Given problem:
Copy out every line of the data exactly.

■ ■ ■ ■

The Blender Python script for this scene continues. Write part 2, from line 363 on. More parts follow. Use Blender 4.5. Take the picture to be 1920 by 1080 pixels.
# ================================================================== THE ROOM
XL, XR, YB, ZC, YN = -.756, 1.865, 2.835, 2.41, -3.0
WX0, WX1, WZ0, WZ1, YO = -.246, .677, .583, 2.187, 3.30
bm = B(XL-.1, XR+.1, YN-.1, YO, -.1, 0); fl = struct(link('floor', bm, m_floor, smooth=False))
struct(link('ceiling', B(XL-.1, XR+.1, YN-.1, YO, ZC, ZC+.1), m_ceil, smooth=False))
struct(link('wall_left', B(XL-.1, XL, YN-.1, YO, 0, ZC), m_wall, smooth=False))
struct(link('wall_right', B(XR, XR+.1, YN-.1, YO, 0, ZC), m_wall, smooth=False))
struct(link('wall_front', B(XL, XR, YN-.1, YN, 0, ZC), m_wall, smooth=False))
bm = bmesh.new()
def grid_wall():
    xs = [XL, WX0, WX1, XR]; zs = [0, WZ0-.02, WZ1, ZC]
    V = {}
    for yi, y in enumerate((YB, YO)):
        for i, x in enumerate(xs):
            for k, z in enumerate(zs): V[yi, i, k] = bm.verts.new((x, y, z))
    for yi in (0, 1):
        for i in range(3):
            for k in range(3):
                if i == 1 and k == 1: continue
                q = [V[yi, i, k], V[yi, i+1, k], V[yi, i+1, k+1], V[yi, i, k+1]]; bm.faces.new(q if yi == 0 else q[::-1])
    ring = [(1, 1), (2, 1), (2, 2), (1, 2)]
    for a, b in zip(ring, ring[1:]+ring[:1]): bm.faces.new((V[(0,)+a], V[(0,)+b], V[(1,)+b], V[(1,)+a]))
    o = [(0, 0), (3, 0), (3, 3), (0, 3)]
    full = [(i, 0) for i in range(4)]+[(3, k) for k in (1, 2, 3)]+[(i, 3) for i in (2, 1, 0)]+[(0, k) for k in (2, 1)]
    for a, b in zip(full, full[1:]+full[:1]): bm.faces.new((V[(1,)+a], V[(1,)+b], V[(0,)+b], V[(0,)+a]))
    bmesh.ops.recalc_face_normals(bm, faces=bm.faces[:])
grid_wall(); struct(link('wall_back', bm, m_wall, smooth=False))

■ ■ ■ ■

Exercise response:
The Blender Python script for this scene continues. Write part 2, from line 363 on. More parts follow. Use Blender 4.5. Take the picture to be 1920 by 1080 pixels.
# ================================================================== THE ROOM
XL, XR, YB, ZC, YN = -.756, 1.865, 2.835, 2.41, -3.0
WX0, WX1, WZ0, WZ1, YO = -.246, .677, .583, 2.187, 3.30
bm = B(XL-.1, XR+.1, YN-.1, YO, -.1, 0); fl = struct(link('floor', bm, m_floor, smooth=False))
struct(link('ceiling', B(XL-.1, XR+.1, YN-.1, YO, ZC, ZC+.1), m_ceil, smooth=False))
struct(link('wall_left', B(XL-.1, XL, YN-.1, YO, 0, ZC), m_wall, smooth=False))
struct(link('wall_right', B(XR, XR+.1, YN-.1, YO, 0, ZC), m_wall, smooth=False))
struct(link('wall_front', B(XL, XR, YN-.1, YN, 0, ZC), m_wall, smooth=False))
bm = bmesh.new()
def grid_wall():
    xs = [XL, WX0, WX1, XR]; zs = [0, WZ0-.02, WZ1, ZC]
    V = {}
    for yi, y in enumerate((YB, YO)):
        for i, x in enumerate(xs):
            for k, z in enumerate(zs): V[yi, i, k] = bm.verts.new((x, y, z))
    for yi in (0, 1):
        for i in range(3):
            for k in range(3):
                if i == 1 and k == 1: continue
                q = [V[yi, i, k], V[yi, i+1, k], V[yi, i+1, k+1], V[yi, i, k+1]]; bm.faces.new(q if yi == 0 else q[::-1])
    ring = [(1, 1), (2, 1), (2, 2), (1, 2)]
    for a, b in zip(ring, ring[1:]+ring[:1]): bm.faces.new((V[(0,)+a], V[(0,)+b], V[(1,)+b], V[(1,)+a]))
    o = [(0, 0), (3, 0), (3, 3), (0, 3)]
    full = [(i, 0) for i in range(4)]+[(3, k) for k in (1, 2, 3)]+[(i, 3) for i in (2, 1, 0)]+[(0, k) for k in (2, 1)]
    for a, b in zip(full, full[1:]+full[:1]): bm.faces.new((V[(1,)+a], V[(1,)+b], V[(0,)+b], V[(0,)+a]))
    bmesh.ops.recalc_face_normals(bm, faces=bm.faces[:])
grid_wall(); struct(link('wall_back', bm, m_wall, smooth=False))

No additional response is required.